この物語は、古事記にある「狭穂毘古(さほひこ)の叛乱」をアレンジしたもの。氷室さんの古典好きは、『クララ白書』時代からファンには有名です。なんたって、代表作が『なんて素敵にジャパネスク』とか『ざ・ちぇんじ』ですから。あの『陰陽師』の夢枕獏さんをして、「氷室さんが開拓してくれたから、僕らの作品(陰陽師)がヒットしやすくなった」と言わしめているくらいです。

『銀の海 金の大地』の舞台は、淡海(近江)から始まります。大きな湖のほとりの野洲の村で、母と兄を守って暮らしていた真秀(まほ)が、その血筋から大和をめぐる古代の政争に巻き込まれていくお話です。この連載が始まった頃、ちょうど私は大阪に引っ越してきたので、野洲をはじめ、丹波、葛城、大和とか、出てくる地名がとにかく身近でうれしかったです。

数十年前、筑紫(九州)の戦士軍団が秋津島(大和)を目指して、瀬戸内の海沿いを次々侵略しながら東へ攻め上り、ヤマトに現在の大王(オオキミ)を立てて、周辺の豪族たちをひきいて君臨している世界。
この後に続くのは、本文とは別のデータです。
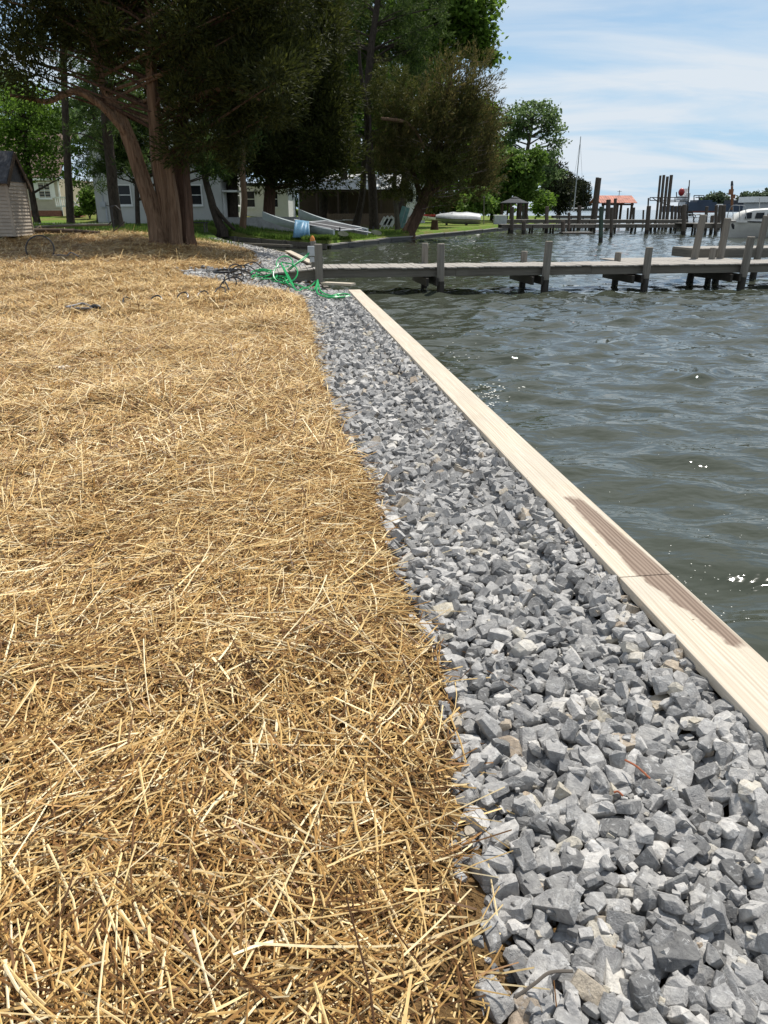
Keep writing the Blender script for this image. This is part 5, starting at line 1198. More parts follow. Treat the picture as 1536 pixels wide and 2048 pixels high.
# old bulkhead on the far side of the inlet
ob = thing('old_bulkhead', 'old grey timber bulkhead on the far side of the inlet', 'bulkhead', (-3.1, 43, WATER))
A0, A1 = Vector((-11.3, 49.85, 0)), Vector((-3.05, 42.95, 0))
for k in range(5):
    q0, q1 = A0.lerp(A1, k / 5 + .001), A0.lerp(A1, (k + 1) / 5 - .001)
    for z_, h_ in ((.02, .26), (-.27, .27), (-.56, .28)):
        nrm = Vector((-.64, -.77, 0)) * .08 * (1 if z_ < 0 else 1.6)
        mb = MB(); mb.beam(q0 + nrm + Vector((0, 0, z_ - .09 - .30 * k / 5)), q1 + nrm + Vector((0, 0, z_ - .09 - .30 * (k + 1) / 5)), .10, h_); mb.build('plank', M['oldwall'], ob)
    q = A0.lerp(A1, k / 5 + .1); mb = MB(); mb.box((q.x - .18, q.y - .2, -.38 - .3 * (k / 5 + .1)), (.2, .2, .95), .7); mb.build('post', M['oldwall'], ob)
SP = [(-3.05, 42.95), (.35, 54), (9.2, 75), (18.5, 100), (30, 135)]
sb = thing('shore_bulkhead', 'low weathered board edging the grass bank of the point', 'bulkhead', (.35, 54, WATER))
for (ax, ay), (bx, by) in zip(SP[:-1], SP[1:]):
    n_ = 4
    for k in range(n_):
        q0, q1 = Vector((ax, ay, 0)).lerp(Vector((bx, by, 0)), k / n_ + .002), Vector((ax, ay, 0)).lerp(Vector((bx, by, 0)), (k + 1) / n_ - .002)
        mb = MB(); mb.beam(q0 + Vector((.06, -.03, -.29)), q1 + Vector((.06, -.03, -.29 + random.uniform(-.04, .04))), .30, .07); mb.build('cap_board', M['deck'], sb)
        mb = MB(); mb.beam(q0 + Vector((.08, -.03, -.65)), q1 + Vector((.08, -.03, -.65)), .12, .6); mb.build('face_board', M['wet'], sb)
q0, q1 = P(462, 486, 37.5), P(583, 496, 35.5)
mb = MB(); mb.beam((q0.x, q0.y, .0), (q1.x, q1.y, -.02), .2, .09); tag(mb.build('timber_beam', M['beam']), 'long grey timber lying out over the inlet corner', 'beam')

# ================================================================== BOATS AND YARD THINGS
M['hullgrey'] = plain('chalky_grey_gelcoat', (.33, .37, .38), .4, 0, .12); M['tarp'] = plain('blue_tarp', (.10, .22, .33), .45, 0, .25, 6, .4)
M['alu'] = plain('dull_aluminium', (.33, .34, .35), .5, .2, .15); M['tramp'] = plain('dark_trampoline', (.035, .036, .04), .8); M['rud'] = plain('pale_yellow_blade', (.33, .33, .23), .5)
M['cover'] = plain('silver_boat_cover', (.36, .37, .38), .45, 0, .22, 2.5, .5); M['red'] = plain('red_gelcoat', (.30, .02, .02), .35); M['darkmetal'] = plain('dark_metal', (.02, .02, .022), .5); M['chairfab'] = plain('teal_sling', (.16, .30, .30), .7)
def hull_rings(p0, p1, wd, ht, up_bow=.0, n=9, keel=.35, tail=.55):
    p0, p1 = Vector(p0), Vector(p1); d = (p1 - p0); L = d.length; d = d / L; s_ = Vector((d.y, -d.x, 0)).normalized(); rr = []
    for i in range(n):
        t = i / (n - 1); wdt = wd * (min(1, math.sin(min(1, (1 - t) * 1.6 + .02) * math.pi / 2)) * (tail + (1 - tail) * min(1, t * 3)))
        c = p0.lerp(p1, t) + Vector((0, 0, up_bow * t ** 3)); h_ = ht * (.85 + .15 * t)
        rr.append([c + s_ * wdt / 2 + Vector((0, 0, h_)), c + s_ * wdt * .48 + Vector((0, 0, h_ * .5)), c + s_ * wdt * keel * .4 + Vector((0, 0, h_ * .12)), c, c - s_ * wdt * keel * .4 + Vector((0, 0, h_ * .12)), c - s_ * wdt * .48 + Vector((0, 0, h_ * .5)), c - s_ * wdt / 2 + Vector((0, 0, h_))])
    return rr
YC = 45.5
cb = P(630, 475, YC); zc0 = gz(cb.x, cb.y)
cat = thing('beach_catamaran', 'small grey catamaran with blue tarp drawn up on the grass', 'catamaran', (cb.x, YC, zc0))
for (sx0, sy0, bx0, by0, dY) in ((668, 473, 526, 452, 0), (735, 470, 600, 447, 1.6)):
    st, bo = P(sx0, sy0, YC + dY - .8), P(bx0, by0, YC + dY + 1.4)
    mb = MB(); mb.loft(hull_rings(st + Vector((0, 0, -.02)), bo + Vector((0, 0, .02)), .40, .44, .35, 11, .4, .6)); hu = mb.build('hull', M['hullgrey'], cat, True)
    d = (bo - st).normalized(); sd_ = Vector((d.y, -d.x, 0)); mb = MB(); mb.beam(st + sd_ * .205 + Vector((0, 0, .36)), st.lerp(bo, .8) + sd_ * .2 + Vector((0, 0, .45)), .012, .05); mb.build('stripe', M['tramp'], hu)
    rb = st - d * .25 + Vector((0, 0, .22)); mb = MB(); ell = [(math.cos(a_) * .36, math.sin(a_) * .13) for a_ in [2 * math.pi * k / 14 for k in range(14)]]
    mb.add([rb - d * .35 + d * x_ + Vector((0, -.015, z_)) for x_, z_ in ell] + [rb - d * .35 + d * x_ + Vector((0, .015, z_)) for x_, z_ in ell], [tuple(range(14)), tuple(range(27, 13, -1))] + [(k, 14 + k, 14 + (k + 1) % 14, (k + 1) % 14) for k in range(14)]); mb.build('rudder', M['rud'], cat)
    mb = MB(); mb.box((rb.x + .12, rb.y, rb.z + .05), (.08, .05, .5)); mb.build('rudder_stock', M['darkmetal'], cat)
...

息長は水軍を持っていて、外国とも交易をしている豊かな一族。東国(東北)の蝦夷とも交易をしている、往来豊かな古代世界。

作中に出てくる地名を、一々確認するだけでも楽しいです。というか、息長から丹波までの道のりが水路で、久美浜とか出てきて、それだけでワクワク。引き込まれました。

前近代の戦は、敗者が奴隷になるのが常識。主人公の真秀は自分たち母子が奴婢扱いなので、てっきり部族が滅ぼされたものだと思っていたけれど、実は大和の古い部族の王族の血筋。事情があって殺されそうになっていたところを、敵の丹波の長・美知主に助けられて、息長で育てられていたことがわかります。
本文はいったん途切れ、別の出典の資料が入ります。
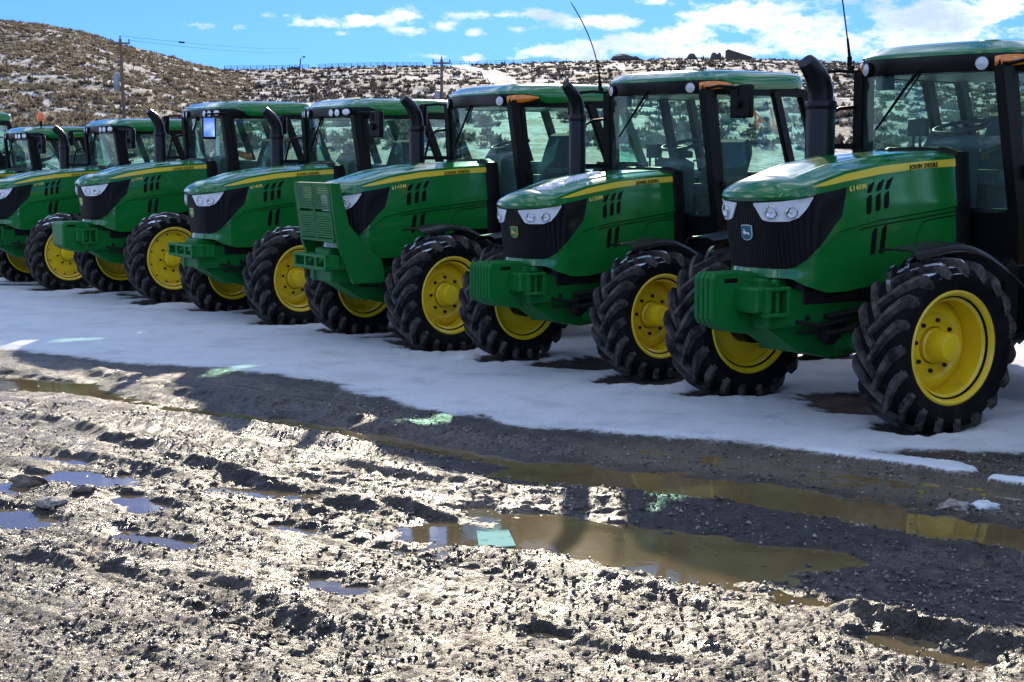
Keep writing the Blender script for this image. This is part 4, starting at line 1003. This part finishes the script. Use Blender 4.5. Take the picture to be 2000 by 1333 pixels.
def brush(name,H,n,smin,smax,cols,mat,seed,cond):
    Xh,D,Z,A,tt=H; rs=np.random.default_rng(seed); na=Xh.shape[1]; nd=Xh.shape[0]
    d0,d1=D[0,0],D[-1,0]; a0,a1=A[0,0],A[0,-1]
    a=rs.uniform(a0,a1,n*3); dmin=D[0,0]; dmax=D[-1,0]*.93; d=rs.uniform(dmin**1.35,dmax**1.35,n*3)**(1/1.35)
    fi=np.interp(d,D[:,0],np.arange(nd)); fj=(a-a0)/(a1-a0)*(na-1); i=np.clip(fi.astype(int),0,nd-2); j=np.clip(fj.astype(int),0,na-2); u=fi-i; v=fj-j
    z=(Z[i,j]*(1-u)+Z[i+1,j]*u)*(1-v)+(Z[i,j+1]*(1-u)+Z[i+1,j+1]*u)*v
    x=a*d; dens=fbm(x*.05,d*.05,3,seed+3)+.4*fbm(x*.3,d*.15,2,seed+5)
    ok=cond(x,d,z,a)&(dens+rs.uniform(-.5,.5,len(x))>-.22); x,d,z=x[ok][:n],d[ok][:n],z[ok][:n]; n=len(x)
    s=rs.uniform(smin,smax,n)*(1+.6*(rs.random(n)>.93)); k=11
    th=rs.uniform(0,2*PI,(n,k)); rr=np.sqrt(rs.random((n,k)))*.42; cx=np.cos(th)*rr; cy=np.sin(th)*rr; hgt=rs.uniform(.35,.85,(n,k))*(1.05-rr); wd=rs.uniform(.20,.38,(n,k)); ph=rs.uniform(0,PI,(n,k)); ox=cx*.9+rs.uniform(-.12,.12,(n,k)); oy=cy*.9+rs.uniform(-.12,.12,(n,k))
    V=np.zeros((n,k,3,3)); V[:,:,0,0]=cx-np.cos(ph)*wd; V[:,:,0,1]=cy-np.sin(ph)*wd; V[:,:,1,0]=cx+np.cos(ph)*wd; V[:,:,1,1]=cy+np.sin(ph)*wd; V[:,:,0,2]=rs.uniform(-.1,.2,(n,k)); V[:,:,1,2]=rs.uniform(-.1,.2,(n,k)); V[:,:,2,0]=cx+ox; V[:,:,2,1]=cy+oy; V[:,:,2,2]=hgt
    V=V*s[:,None,None,None]+np.stack([x,d,z],-1)[:,None,None,:]; nt_=n*k
    me=bpy.data.meshes.new(name); me.vertices.add(nt_*3); me.vertices.foreach_set('co',V.astype(np.float32).ravel())
    me.loops.add(nt_*3); me.loops.foreach_set('vertex_index',np.arange(nt_*3,dtype=np.int32)); me.polygons.add(nt_); me.polygons.foreach_set('loop_start',np.arange(0,nt_*3,3,dtype=np.int32)); me.polygons.foreach_set('loop_total',np.full(nt_,3,dtype=np.int32))
    me.update(calc_edges=True)
    c=rs.random(n); at=me.attributes.new('tone','FLOAT','POINT'); at.data.foreach_set('value',np.repeat(c,k*3).astype(np.float32))
    me.materials.append(mat); me.update(); return link(bpy.data.objects.new(name,me))
def brush_mat(name,stops):
    m=bpy.data.materials.new(name); m.use_nodes=True; nt=m.node_tree; nt.nodes.clear(); o=nt.nodes.new('ShaderNodeOutputMaterial')
    c=ramp(nt,attr(nt,'tone'),stops); a=nt.nodes.new('ShaderNodeBsdfDiffuse'); b=nt.nodes.new('ShaderNodeBsdfTranslucent'); x=nt.nodes.new('ShaderNodeMixShader'); x.inputs[0].default_value=.5
    nt.links.new(c,a.inputs['Color']); nt.links.new(c,b.inputs['Color']); nt.links.new(a.outputs[0],x.inputs[1]); nt.links.new(b.outputs[0],x.inputs[2]); nt.links.new(x.outputs[0],o.inputs['Surface']); return m
bm1=brush_mat('left_sagebrush_sunlit',[(0,(.08,.064,.046)),(.5,(.18,.147,.106)),(1,(.30,.255,.19))]); bm2=brush_mat('ridge_sagebrush_shaded',[(0,(.035,.032,.030)),(.5,(.078,.070,.063)),(1,(.15,.135,.12))])  # one brush in two tones: sunlit left, shade painted into the ridge colour
def track_x(d): return np.interp(d,[150,230,330,420],[150*.012,230*.0,-330*.012,-420*.0345])
tag(brush('sagebrush',HL,27000,.34,.80,None,bm1,21,lambda x,d,z,a:(z-CAMZ)/d>-.003),'brown sagebrush scattered over the sunlit left hillside','brush',kind='stuff')
tag(brush('sagebrush',HR,27000,.42,1.0,None,bm2,33,lambda x,d,z,a:((z-CAMZ)/d>.0028)&(np.abs(x-track_x(d))>2.6)),'dark sagebrush scattered over the shaded ridge behind the tractors','brush',kind='stuff')
# snow-covered track climbing the ridge
dd=np.linspace(150,421,70)
def zr_at(x,d):
    Xh,D,Z,A,tt=HR; fi=np.interp(d,D[:,0],np.arange(D.shape[0])); fj=(x/d-A[0,0])/(A[0,-1]-A[0,0])*(A.shape[1]-1); i=min(int(fi),D.shape[0]-2); j=int(fj); u=fi-i; v=fj-j
    return (Z[i,j]*(1-u)+Z[i+1,j]*u)*(1-v)+(Z[i,j+1]*(1-u)+Z[i+1,j+1]*u)*v
A=[[(track_x(d)+o,d,zr_at(track_x(d)+o,d)+.22-.10*(abs(o)<.4)) for o in(-2.2,-1.5,-1.0,-.2,.2,1.0,1.5,2.2)] for d in dd]; B=[[(x,y,z-.5) for x,y,z in r] for r in A]
mb=MB(); mb.slab(A,B); tr=mb.build('track',hill_mat('track_snow',(.12,.105,.09),(.22,.2,.18),.36,.52,.9,.42),None,ang=60); tag(tr,kind='structure')

# ------------------------------------------------------------------ poles, wire, fence, rocks on the crest
def power_pole(base,topz,label,arm_yaw,can=True,lean=0):
    r=empty('power_pole',base); tag(r,label,'power pole'); H=topz-base[2]
    mb=MB(); mb.tube([(lean,0,-.5),(0,0,H)],[.17,.11],10); mb.build('pole',M['wood'],r)
    c,s=math.cos(arm_yaw),math.sin(arm_yaw)
    mb=MB(); mb.bar((-.75*c,-.75*s-.12,H-.32),(.75*c,.75*s-.12,H-.32),.12,.12,up=(0,0,1)); mb.build('crossarm',M['wood'],r)
    for q in(-.68,0,.68):
        mb=MB(); z=H-.26 if q else H-.02
        mb.lathe([(.0001,.28),(.06,.27),(.08,.18),(.05,.16),(.08,.08),(.04,.05),(.03,0)],10,0,(q*c,q*s-.12*(q!=0),z),axis='z'); mb.build('insulator',M['galv'],r)
    if can:
        mb=MB(); x=-.38*c if abs(c)>.2 else -.3
        mb.lathe([(.0001,0),(.2,.0),(.22,.05),(.22,1.2),(.2,1.28),(.08,1.33),(.0001,1.33)],16,0,(-.36,-.05,H-3.85),axis='z'); mb.bar((-.2,0,H-3.0),(.0,0,H-3.0),.08,.08); mb.build('transformer',M['galv'],r)
    return r
power_pole((-29.75,120,.3),10.72,'weathered wooden power pole with grey transformer standing before the left sagebrush hill',.35,lean=.25)
power_pole((-5.80,130,.3),9.8,'wooden power pole with a crossarm before the snowy ridge, left of the track',.1)
lp=empty('lamp_post',(-46.4,343,zr_at(-46.4,343)-.2)); tag(lp,'thin mast with a small lamp on the far ridge crest','lamp post')
mb=MB(); mb.tube([(0,0,-1),(.45,0,3.9)],.13,8); mb.build('post',M['wire'],lp); mb=MB(); mb.tube([(.45,0,3.85),(.9,0,4.35),(1.15,0,4.4)],.05,6); mb.lathe([(.0001,.2),(.28,.1),(.30,-.1),(.0001,-.2)],10,0,(1.2,0,4.35),axis='z'); mb.build('lamp_head',M['wire'],lp)
def sag(a,b,s,n=24): 
    a=Vector(a);b=Vector(b); return [a.lerp(b,t)-Vector((0,0,s*4*t*(1-t))) for t in np.linspace(0,1,n)]
wl=empty('power_line',(-29.75,120,10)); tag(wl,'thin dark power line running from the left pole across the sky','power line')
mb=MB(); o=Vector((-29.75,120,10)); q=[p-o for p in sag((-29.1,119.9,10.62),(-46,343,24.2),.5)]; mb.tube(q,.012,5); mb.build('wire',M['wire'],wl)
mb=MB(); q=[p-o for p in sag((-29.75,119.9,10.95),(-45.8,343,24.9),.4)]; mb.tube(q,.012,5); c=q[3]; mb.tube([q[4]*.7+q[3]*.3,q[4]*.35+q[3]*.65],.09,6); mb.build('wire',M['wire'],wl)
# crest fence
def crest(px,off=0):
    a=(px-1000)/F0; d=418.; return Vector((a*d,d,zr_at(a*d,d)+off))
fe=empty('crest_fence',crest(640)); tag(fe,'bluish post and rail fence along the far ridge crest','fence'); o=fe.location.copy()
pxs=list(np.arange(446,612,12.5))+list(np.arange(628,835,12.5)); hp=1.15
for px in pxs:
    mb=MB(); c=crest(px)-o; mb.bar(c+Vector((0,0,-.4)),c+Vector((0,0,hp)),.14,.14); mb.build('post',M['wire'],fe,sm=False)
for zz in(.45,.78,1.1):
    mb=MB(); mb.tube([crest(p)-o+Vector((0,0,zz)) for p in pxs[:14]],.045,5); mb.tube([crest(p)-o+Vector((0,0,zz)) for p in pxs[14:]],.045,5); mb.build('rail',M['wire'],fe)
fe=empty('crest_fence',crest(930)); tag(fe,'sparse wire fence along the crest right of the snowy track','fence'); o=fe.location.copy(); pxs=list(np.arange(850,1110,17))
for px in pxs:
    mb=MB(); c=crest(px)-o; mb.bar(c+Vector((0,0,-.4)),c+Vector((0,0,1.15)),.11,.11); mb.build('post',M['wire'],fe,sm=False)
mb=MB(); mb.tube([crest(p)-o+Vector((0,0,1.1)) for p in pxs],.035,5); mb.tube([crest(p)-o+Vector((0,0,.6)) for p in pxs],.035,5); mb.build('wire',M['wire'],fe)
def boulder(px,w,hgt,label,seed,sk=0):
    rs=np.random.default_rng(seed); bm=bmesh.new(); bmesh.ops.create_icosphere(bm,subdivisions=2,radius=1)
    for q in bm.verts:
        f=rs.uniform(.78,1.15); q.co=Vector((q.co.x*w*f+sk*q.co.z,q.co.y*w*.7*f,max(-.4,q.co.z)*hgt*f))
    me=bpy.data.meshes.new('boulder'); bm.to_mesh(me); bm.free(); me.materials.append(M['rock']); b=link(bpy.data.objects.new('boulder',me)); b.location=crest(px,.3); return tag(b,label,'boulder')
boulder(1213,2.9,1.5,'wide low boulder on the ridge crest, leftmost of the crest rocks',1); boulder(1232,2.0,.8,'small flat rock at the right foot of the wide crest boulder',2)
boulder(1346,1.3,1.2,'small dark boulder on the crest between the wide boulder and the double one',3); boulder(1389,1.0,1.5,'upright dark boulder on the crest left of the slanting boards',4); boulder(1398,.9,1.3,'rounded boulder touching the right side of the upright crest boulder',6)
c=crest(1435,0); mb=MB(); mb.prism([(-3.2,0),(-3.2,2.3),(-2.7,2.5),(3.6,.5),(3.8,0)],-1.2,1.2); ln=mb.build('lean_to',M['rock'],None,sm=False); ln.location=c; tag(ln,'dark wedge-shaped lean-to on the ridge crest under the clouds','shed')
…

そして、そこから古代世界の政治が急展開。真秀の元の部族・佐保を取り込んで丹波と和邇、息長の部族でヤマトの政治を握りたい美知主と、反発する佐保の部族。そして、自分たちこそ政治を握りたい周辺の部族が暗躍して、足を引っ張り合います。

主人公の少女が、どんなにがんばってもどうにもならない政治の世界ですが、そこは氷室冴子さん。政治と恋愛と初恋と運命と、怒涛のように展開して、たくさんの登場人物みんながステキです。なのに……

最初の真秀の章が完結して、その次の佐保彦の章の構成もできているという氷室さんの言葉を胸に、ジリジリ待つこと10年以上。残念ながら、完結ならず。氷室さんとともに、この物語も永い眠りについてしまうとは想像もしませんでした。

今は古代っぽい異世界ファンタジーは山ほどあるけど、この作品ほど生命力にあふれたものはないと思います。それは氷室さんの徹底したリサーチと、想像力の賜。コバルト文庫で、表紙が漫画のイラストなので、だいぶ損している気がしますが、できるなら他の作品のようにシックなハードカバーで再販して欲しいかも。というか、フツウに電子化して欲しいです。

そうそう、表紙といえば。当時小学校高学年だった娘が、漫画のような表紙に食いついて、朝、学校へ行くときに「1巻借りるね!」と持って行き、そのまま11巻まで読破してしまいました。子供にとってイラストがこんなに重要だとは、理解していたつもりでも、やっぱり理解していなかったようです。

小難しい漢字が多いし、古代の歴史の話なのに、娘の食いつきがとにかく半端なくて驚きました。大きくなった娘が大和に引っ越しして、若草山が見える場所に住むことになったのも、なんか運命的に感じます。